— START Record set —
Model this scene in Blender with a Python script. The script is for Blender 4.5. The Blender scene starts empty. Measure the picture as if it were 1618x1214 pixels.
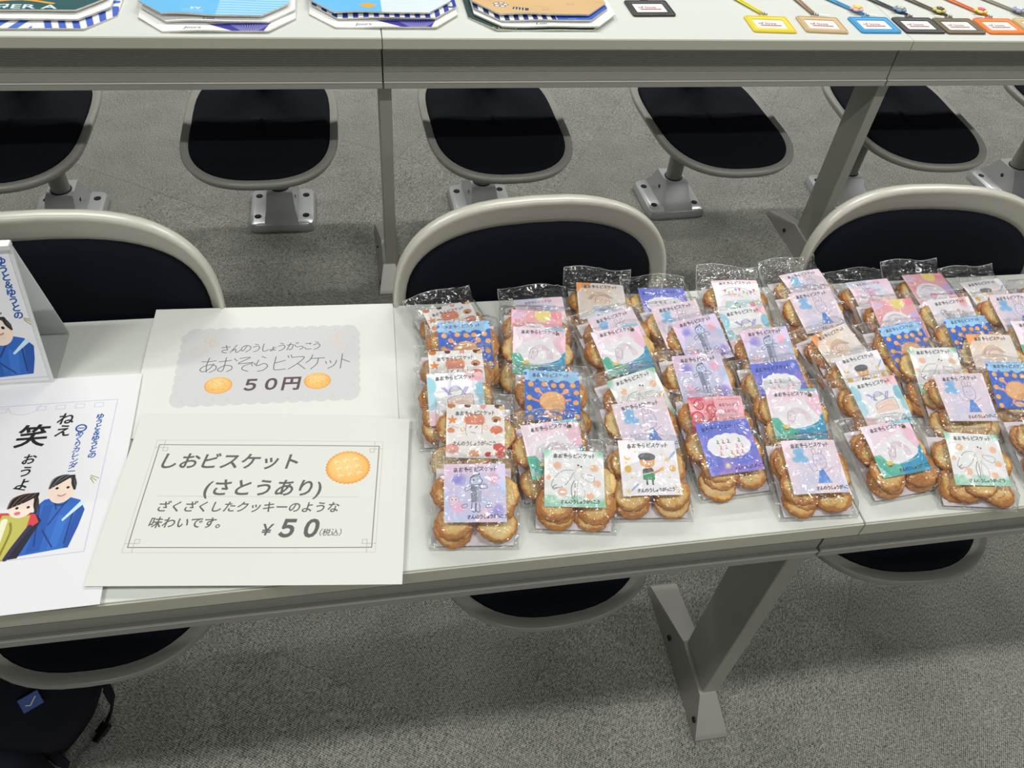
import bpy, bmesh, math, random
import numpy as np
from mathutils import Matrix, Vector

random.seed(7)
SC = bpy.context.scene
COL = SC.collection
PI = math.pi
T = 0.665            # height of the desk tops
F_PX = 1278.73       # focal length in pixels of the 1618 px wide frame

# ------------------------------------------------------------------ camera, world, lights, exposure
cam_d = bpy.data.cameras.new('camera')
cam_d.sensor_fit = 'HORIZONTAL'; cam_d.sensor_width = 36.0
cam_d.lens = 36.0 * F_PX / 1618.0
cam_d.clip_start = 0.02; cam_d.clip_end = 60
cam = bpy.data.objects.new('camera', cam_d); COL.objects.link(cam)
R_ = Vector((0.983253, -0.163871, 0.079754)); U_ = Vector((0.067435, 0.733686, 0.676134)); W_ = Vector((0.169313, 0.659433, -0.732449))
m = Matrix.Identity(4)
for i in range(3):
    m[i][0] = R_[i]; m[i][1] = U_[i]; m[i][2] = -W_[i]
m[0][3], m[1][3], m[2][3] = 0.0, 0.0, 1.3900
cam.matrix_world = m
SC.camera = cam

world = bpy.data.worlds.new('room_light'); SC.world = world
world.use_nodes = True
world.node_tree.nodes['Background'].inputs[0].default_value = (0.93, 0.96, 1.0, 1)
world.node_tree.nodes['Background'].inputs[1].default_value = 0.12

def ceiling_lamp(x, y, sx, sy, power, rot=0.0):
    l = bpy.data.lights.new('ceiling_lamp', 'AREA'); l.shape = 'RECTANGLE'
    l.size = sx; l.size_y = sy; l.energy = power; l.color = (1.0, 0.995, 0.955)
    o = bpy.data.objects.new('ceiling_lamp', l); COL.objects.link(o)
    o.location = (x, y, 2.85); o.rotation_euler = (0, 0, rot)
for lx in (-1.2, 0.9, 3.0):
    ceiling_lamp(lx, 0.12, 0.75, 0.12, 21.0)
for lx in (-1.0, 1.0, 3.0):
    ceiling_lamp(lx, 3.30, 1.30, 0.12, 50.0)
for lx in (-1.1, 0.9, 2.9):
    ceiling_lamp(lx, -3.0, 0.75, 0.12, 24.0)

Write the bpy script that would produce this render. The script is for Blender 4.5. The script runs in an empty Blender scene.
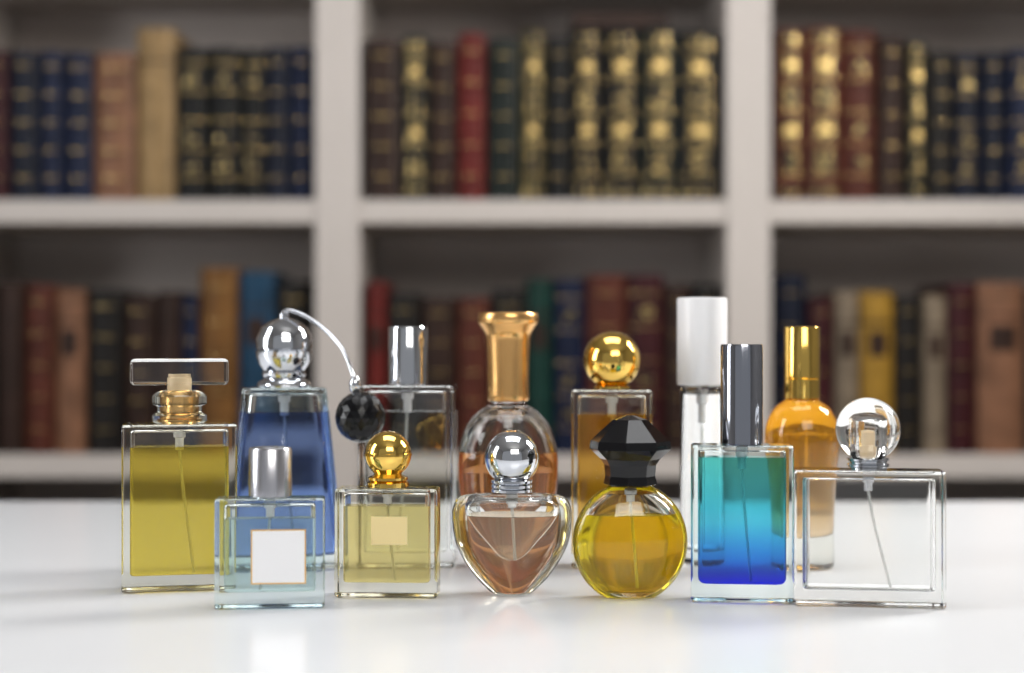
— END Record set —
• [What to work on] Write the records above out again exactly, with no pictures in your copy.

• [Response]
Model this scene in Blender with a Python script. The script is for Blender 4.5. The Blender scene starts empty. Measure the picture as if it were 1618x1214 pixels.
import bpy, bmesh, math, random
import numpy as np
from mathutils import Matrix, Vector

random.seed(7)
SC = bpy.context.scene
COL = SC.collection
PI = math.pi
T = 0.665            # height of the desk tops
F_PX = 1278.73       # focal length in pixels of the 1618 px wide frame

# ------------------------------------------------------------------ camera, world, lights, exposure
cam_d = bpy.data.cameras.new('camera')
cam_d.sensor_fit = 'HORIZONTAL'; cam_d.sensor_width = 36.0
cam_d.lens = 36.0 * F_PX / 1618.0
cam_d.clip_start = 0.02; cam_d.clip_end = 60
cam = bpy.data.objects.new('camera', cam_d); COL.objects.link(cam)
R_ = Vector((0.983253, -0.163871, 0.079754)); U_ = Vector((0.067435, 0.733686, 0.676134)); W_ = Vector((0.169313, 0.659433, -0.732449))
m = Matrix.Identity(4)
for i in range(3):
    m[i][0] = R_[i]; m[i][1] = U_[i]; m[i][2] = -W_[i]
m[0][3], m[1][3], m[2][3] = 0.0, 0.0, 1.3900
cam.matrix_world = m
SC.camera = cam

world = bpy.data.worlds.new('room_light'); SC.world = world
world.use_nodes = True
world.node_tree.nodes['Background'].inputs[0].default_value = (0.93, 0.96, 1.0, 1)
world.node_tree.nodes['Background'].inputs[1].default_value = 0.12

def ceiling_lamp(x, y, sx, sy, power, rot=0.0):
    l = bpy.data.lights.new('ceiling_lamp', 'AREA'); l.shape = 'RECTANGLE'
    l.size = sx; l.size_y = sy; l.energy = power; l.color = (1.0, 0.995, 0.955)
    o = bpy.data.objects.new('ceiling_lamp', l); COL.objects.link(o)
    o.location = (x, y, 2.85); o.rotation_euler = (0, 0, rot)
for lx in (-1.2, 0.9, 3.0):
    ceiling_lamp(lx, 0.12, 0.75, 0.12, 21.0)
for lx in (-1.0, 1.0, 3.0):
    ceiling_lamp(lx, 3.30, 1.30, 0.12, 50.0)
for lx in (-1.1, 0.9, 2.9):
    ceiling_lamp(lx, -3.0, 0.75, 0.12, 24.0)

Write the bpy script that would produce this render. The script is for Blender 4.5. The script runs in an empty Blender scene.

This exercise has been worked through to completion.